Avrupa’daki partilerde çalışmanın önünde dil, kültür, mantalite, refleks farklılıkları dağ gibi duruyor. Göçmenlik kalıcı bir olgu olarak daha yeni tarih sahnesine çıkmıştır. Tazedir ve Avrupa’daki ulus-devlet içindeki bu yeni durum sistem tarafından bile henüz sindirilebilmiş değildir. Tersinden, izlenen bilinçli dıştalama politikası onun ayrı, aykırı kalmasını güçlendiriyor. Bu durumda istense bile Avrupa siyasal arenasına, Avrupa ulus-devletlerindeki siyasi partileri içine doğru dönüştürücü bir girişin önü kapatılıyor. Eşit haklar tanınmadığı sürece, siyasal örgütlenmelere katılabilen o ülke vatandaşlıklarına geçebilmiş göçmenler, göçmen topluluğunun azınlığını oluşturmaya devam edeceklerdir. Bugünkü koşullarda bu partilerin içine girildiğinde ise daha baştan bir eşitsizlik üzerinden politikaya başlanacak, yani başlanamayacaktır. Avrupa’da işçi sınıfı dahil tüm katmanlara sızan ve buradan sosyalist partilere bile az veya çok nüfuz eden ayrımcılık, şovenizm ise politik kaynaşmayı dinamitleyen diğer öğelerdir.

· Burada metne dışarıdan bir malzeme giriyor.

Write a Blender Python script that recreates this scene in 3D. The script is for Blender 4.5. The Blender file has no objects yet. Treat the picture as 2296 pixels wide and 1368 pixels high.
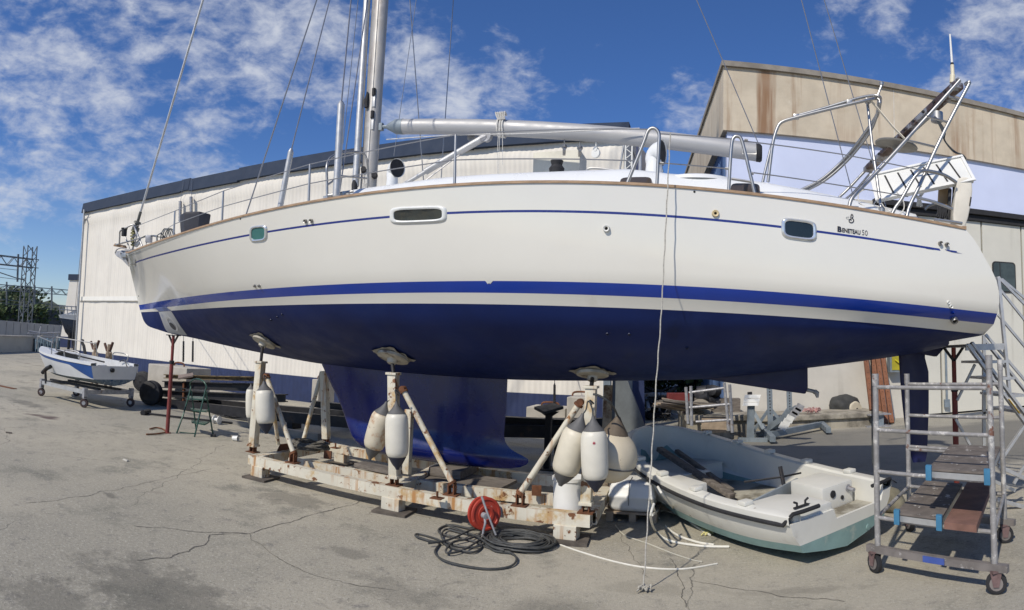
import bpy, bmesh, math, random
from math import sin, cos, tan, pi, radians as R, atan2, hypot, sqrt
from mathutils import Vector as V, Matrix, noise
from mathutils.bvhtree import BVHTree
random.seed(7)
D = bpy.data
scene = bpy.context.scene

# ------------------------------------------------------------------ camera
# the photograph is a stitched phone panorama: a cylindrical view, 95.5 degrees wide
F, CYO, W, H = 1377.2, 2.1, 2296.0, 1368.0
CAM = V((0, 0, 1.75))
YAW = R(19.5)
RM = (Matrix.Rotation(YAW, 3, 'Z') @ Matrix.Rotation(.073, 3, 'X') @
      Matrix.Rotation(-.0317, 3, 'Y'))
cam = D.cameras.new('camera')
cam.type = 'PANO'
cam.panorama_type = 'CENTRAL_CYLINDRICAL'
cam.central_cylindrical_radius = 1.0
cam.central_cylindrical_range_u_min = -W / 2 / F
cam.central_cylindrical_range_u_max = W / 2 / F
cam.central_cylindrical_range_v_min = -(H / 2 - CYO) / F
cam.central_cylindrical_range_v_max = (H / 2 + CYO) / F
cam.clip_start = .05
cam.clip_end = 3000
camo = D.objects.new('camera', cam)
scene.collection.objects.link(camo)
camo.matrix_world = Matrix.Translation(CAM) @ (RM @ Matrix.Rotation(pi / 2, 3, 'X')).to_4x4()
scene.camera = camo

# ------------------------------------------------------------------ sun and sky
SUN_EL, SUN_AZ = R(43), R(24)          # light travels towards +X+Y
sdir = V((sin(SUN_AZ) * cos(SUN_EL), cos(SUN_AZ) * cos(SUN_EL), -sin(SUN_EL)))
sun = D.lights.new('sun', 'SUN')
sun.energy = 3.8
sun.angle = R(1.1)
sun.color = (1, .925, .81)
suno = D.objects.new('sun', sun)
suno.rotation_euler = sdir.to_track_quat('-Z', 'Y').to_euler()
suno.location = (-20, -30, 40)
scene.collection.objects.link(suno)

world = D.worlds.new('World')
scene.world = world
world.use_nodes = True
nt = world.node_tree
nt.nodes.clear()
N, L = nt.nodes.new, nt.links.new
wo = N('ShaderNodeOutputWorld'); bg = N('ShaderNodeBackground')
sky = N('ShaderNodeTexSky'); sky.sky_type = 'NISHITA'; sky.sun_disc = False
sky.sun_elevation = SUN_EL
sky.sun_rotation = atan2(-sdir.x, -sdir.y)      # towards the sun, clockwise from +Y
sky.altitude = 0; sky.air_density = 1.0; sky.dust_density = .25; sky.ozone_density = 3.2
bg.inputs['Strength'].default_value = .12
tc = N('ShaderNodeTexCoord')
sep = N('ShaderNodeSeparateXYZ'); L(tc.outputs['Generated'], sep.inputs[0])
# project the direction on a cloud sheet high above
mz = N('ShaderNodeMath'); mz.operation = 'MAXIMUM'; L(sep.outputs['Z'], mz.inputs[0]); mz.inputs[1].default_value = .02
az = N('ShaderNodeMath'); az.operation = 'ADD'; L(mz.outputs[0], az.inputs[0]); az.inputs[1].default_value = .10
dx = N('ShaderNodeMath'); dx.operation = 'DIVIDE'; L(sep.outputs['X'], dx.inputs[0]); L(az.outputs[0], dx.inputs[1])
dy = N('ShaderNodeMath'); dy.operation = 'DIVIDE'; L(sep.outputs['Y'], dy.inputs[0]); L(az.outputs[0], dy.inputs[1])
cmb = N('ShaderNodeCombineXYZ'); L(dx.outputs[0], cmb.inputs[0]); L(dy.outputs[0], cmb.inputs[1])
mp = N('ShaderNodeMapping'); L(cmb.outputs[0], mp.inputs['Vector'])
mp.inputs['Location'].default_value = (3.3, 1.7, 0); mp.inputs['Rotation'].default_value = (0, 0, R(25))
mp.inputs['Scale'].default_value = (.8, 1.25, 1)
def wn(scale, det, rough, dist, src):
    n = N('ShaderNodeTexNoise'); n.inputs['Scale'].default_value = scale; n.inputs['Detail'].default_value = det
    n.inputs['Roughness'].default_value = rough; n.inputs['Distortion'].default_value = dist
    L(src, n.inputs['Vector']); return n.outputs['Fac']
def wm(op, a, b, clamp=False):
    n = N('ShaderNodeMath'); n.operation = op; n.use_clamp = clamp
    for i, q in enumerate((a, b)):
        if q is None: continue
        if isinstance(q, (int, float)): n.inputs[i].default_value = q
        else: L(q, n.inputs[i])
    return n.outputs[0]
# cloud coverage: soft patches around real sky directions (to the left and above the hangar, thin wisps to the right)
def skydir(px, py):
    u, v = (px - W / 2) / F, -(py - H / 2 - CYO) / F
    return (RM @ V((sin(u), cos(u), v))).normalized()
nrm = N('ShaderNodeVectorMath'); nrm.operation = 'NORMALIZE'; L(tc.outputs['Generated'], nrm.inputs[0])
cov = None
for px, py, rad, wgt in ((60, 60, 17, .9), (90, 250, 13, .85), (330, 40, 9, .8), (330, 300, 11, .8), (450, 330, 7, .6), (180, 440, 12, .5), (560, 90, 9, .9), (680, 140, 7, .85), (640, 250, 5, .5),
                         (920, 110, 5, .62), (950, 230, 6, .85), (1090, 255, 5, .5), (1250, 260, 4, .3), (1130, 130, 4, .25), (1555, 225, 4.5, .48), (1870, 110, 4, .6), (1960, 120, 5, .6), (1930, 60, 5, .7), (2100, 190, 5, .8),
                         (2280, 120, 8, .75), (2290, 240, 7, .75), (60, 540, 14, .5), (150, 330, 8, .8), (520, 200, 6, .8), (330, 190, 5, .3), (-500, 200, 40, .7)):
    d = skydir(px, py)
    dt = N('ShaderNodeVectorMath'); dt.operation = 'DOT_PRODUCT'; L(nrm.outputs[0], dt.inputs[0]); dt.inputs[1].default_value = d
    q = N('ShaderNodeMapRange'); q.interpolation_type = 'SMOOTHERSTEP'; L(dt.outputs['Value'], q.inputs[0])
    q.inputs[1].default_value = cos(R(rad * 1.25)); q.inputs[2].default_value = cos(R(rad * .15)); q.inputs[3].default_value = 0; q.inputs[4].default_value = wgt
    cov = q.outputs[0] if cov is None else wm('MAXIMUM', cov, q.outputs[0])
mp2 = N('ShaderNodeMapping'); L(nrm.outputs[0], mp2.inputs['Vector']); mp2.inputs['Scale'].default_value = (1, 1, 1.9); mp2.inputs['Rotation'].default_value = (0, R(14), 0)
f1 = wn(5.0, 14, .60, .25, mp2.outputs[0])
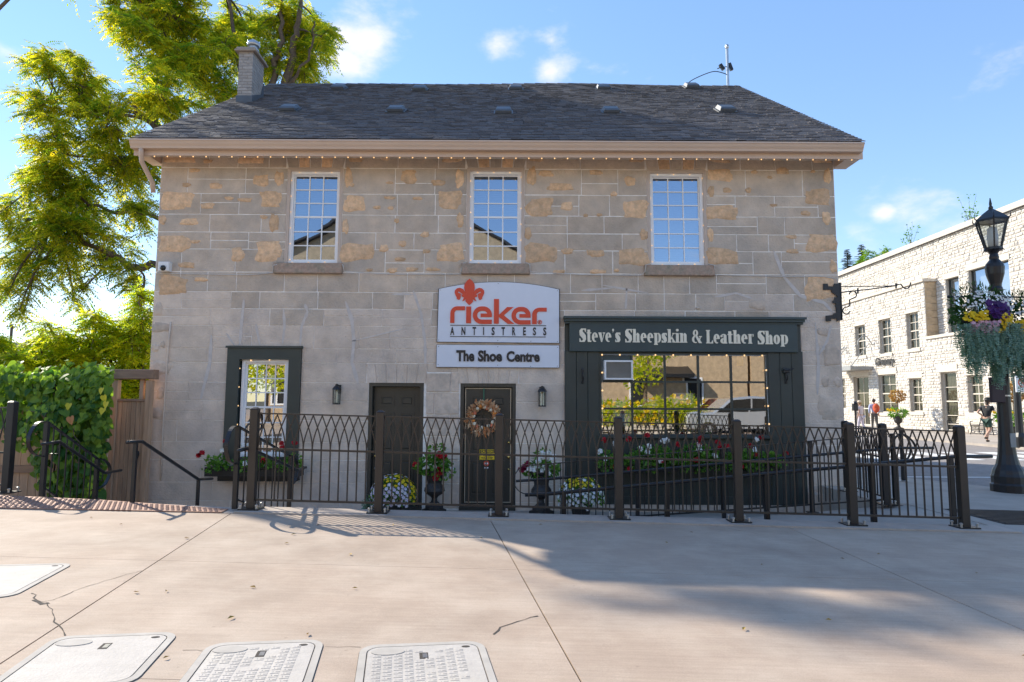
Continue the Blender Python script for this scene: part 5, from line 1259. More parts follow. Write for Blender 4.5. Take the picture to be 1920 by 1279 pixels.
# caution sign and sticker on the door
yd = YW + .045
sx0, sx1, sz0, sz1 = WY(899, 862, yd)[0], WY(927, 862, yd)[0], WY(912, 862, yd)[1], WY(912, 843, yd)[1]
t = thing('caution_sign', 'small yellow caution sign on the right-hand door', 'sign', ((sx0 + sx1) / 2, yd, sz0)); o = MB(); o.box(sx0, sx1, yd, yd + .004, sz0, sz1); o.build('board', m_yellow, t)
o = MB(); o.box(sx0 + .006, sx1 - .006, yd - .0012, yd, sz1 - .062, sz1 - .008); o.build('header', m_ink, t)
text_mb('CAUTION', sx0 + .02, sx1 - .02, sz1 - .054, sz1 - .016, yd - .0014, .001, bold=.03).build('lettering', m_yellow, t)
text_mb('WATCH', sx0 + .06, sx1 - .06, sz0 + .058, sz0 + .095, yd - .0002, .001, bold=.03).build('lettering', m_ink, t); text_mb('YOUR STEP', sx0 + .03, sx1 - .03, sz0 + .012, sz0 + .046, yd - .0002, .001, bold=.03).build('lettering', m_ink, t)
sx, szz = WY(912, 869, yd); t = thing('sticker', 'round red sticker with white band below the caution sign', 'sticker', (sx, yd, szz)); o = MB(); o.prism([(sx + .048 * math.cos(k * .393), szz + .048 * math.sin(k * .393)) for k in range(16)], yd, yd + .003); o.build('disc', m_red, t)
o = MB(); o.box(sx - .03, sx + .03, yd - .001, yd, szz - .014, szz + .014); o.box(sx - .035, sx + .035, yd, yd + .002, szz - .085, szz - .065); o.build('band', m_plastic, t)

# ================================================================== SHOP DISPLAY
ysd = YW + .04
def poster(label, px0, py0, px1, py1, mt, lines, y=ysd, tm=None):
    x0, z1 = WY(px0, py0, y); x1, z0 = WY(px1, py1, y); t = thing('poster', label, 'poster', ((x0 + x1) / 2, y, z0)); o = MB(); o.box(x0, x1, y, y + .004, z0, z1); o.build('sheet', mt, t)
    n = len(lines)
    for k, s in enumerate(lines):
        h = (z1 - z0) / (n + .3); zc = z1 - h * (k + .65); text_mb(s, x0 + .025, x1 - .025, zc - h * .32, zc + h * .32, y - .0004, .001, bold=.025).build('lettering', tm or m_plastic, t)
m_post1 = mat('poster_autumn', (.55, .12, .03), .6, col2=(.75, .35, .05), c2s=25, var=.1); m_post2 = mat('poster_pastel', (.75, .35, .3), .6, col2=(.3, .55, .6), c2s=9, c2t=(.45, .55), var=.05); m_post3 = mat('poster_pale', (.68, .42, .42), .6, var=.2, vs=14, col2=(.8, .75, .75), c2s=12)
m_ora = mat('orange_tag', (.85, .36, .02), .5, var=.05); m_mint = mat('poster_mint', (.32, .52, .46), .6, var=.15, vs=10)
poster('autumn coloured New Arrivals poster in the shop window', 1205, 744, 1236, 764, m_post1, ['New', 'Arrivals'])
poster('pastel OPEN poster low in the left of the shop window', 1150, 768, 1183, 800, m_post2, ['OPEN'])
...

Geriye, göçmenlerin kendi özgüllüklerini koruyarak ama ona sevdalanmadan, göçmenlik örgütlenmesiyle bir dolayımlamayı hedefine yerleştirerek Avrupa’daki siyasal partilerle her türlü ortak çalışma, örgütlenme, güç birliklerine kendisi ayrı bir özne olarak girmesi kalıyor.

Avrupa’daki ulus, din, dil temelli eksenlerdeki göçmen örgütlenmeleri bu noktada bize iki kanıt sunar. Birincisi, bu eksende kalınarak yapılan örgütlenmeler gerilik ve gericileşme üretirler. Hiç bir dönüştürücü enerji yaratamaz, yayamazlar. İkincisi, bu kadar yaygın;yüzbinleri bulan örgütlülüklerin yaratılabilmesi göçmenliğin yukarıdaki eksenin dışına çıkabilecek büyük dönüştürücü gizilgüçler taşıdığını gösterir, bir örgütlenme nesnelliği sunar.

Böylece, kültürel ezilmişliklerini ve çelişkilerini, sınıfsal ezilmişliklerin ve çelişkilerin yanına katarak Avrupa’daki siyasal partilerin içinde yer almak yerine; kültürel çelişki-ezilmişlikleri dolayımıyla sınıfsal ezilmişlik ve çelişkilerin dönüştürülmesinde yanyana gelinebilir. Farklılığı koruyarak farklılığın içindeki tüm gizilgüçler, devinimle yaşama akıtılabilir. Böylece, Farklılık; bir mesafede duruştan kaynaklı farklılık kendi dinamizmini de sürekli koruyabilir.

Çok kültürlülük, Çokdillilik Avrupa ulus-devletlerinin konsepti değilse eğer, ancak bu dolayım üzerinden baskılanarak bir konsept haline getirilebilir.

Buradan bakarsak, Avrupa içinde çokuluslu bir işçi sınıfı birlikteliği veya bağlaşması ancak çok yanlı örgütlenmelerden çıkabilir. Sendikal alandaki birlik, politik ve kültürel alandaki özerklik üzerinden bağlaşma ve birlik.

Avrupa’nın ulus-devlet kadar yeni gerçekliği olarak uluslarüstü bir siyasal yapılanmaya yönelmesi, göçmen hareketinin de bir tek Avrupa ülkesi değil, tüm Avrupa’da özgül bir hareketliliği örgütlenmesine de olanak sunmuyor mu ?

***Bu yazı 27 Kasım 2000 tarihinde kaleme alınmıştır.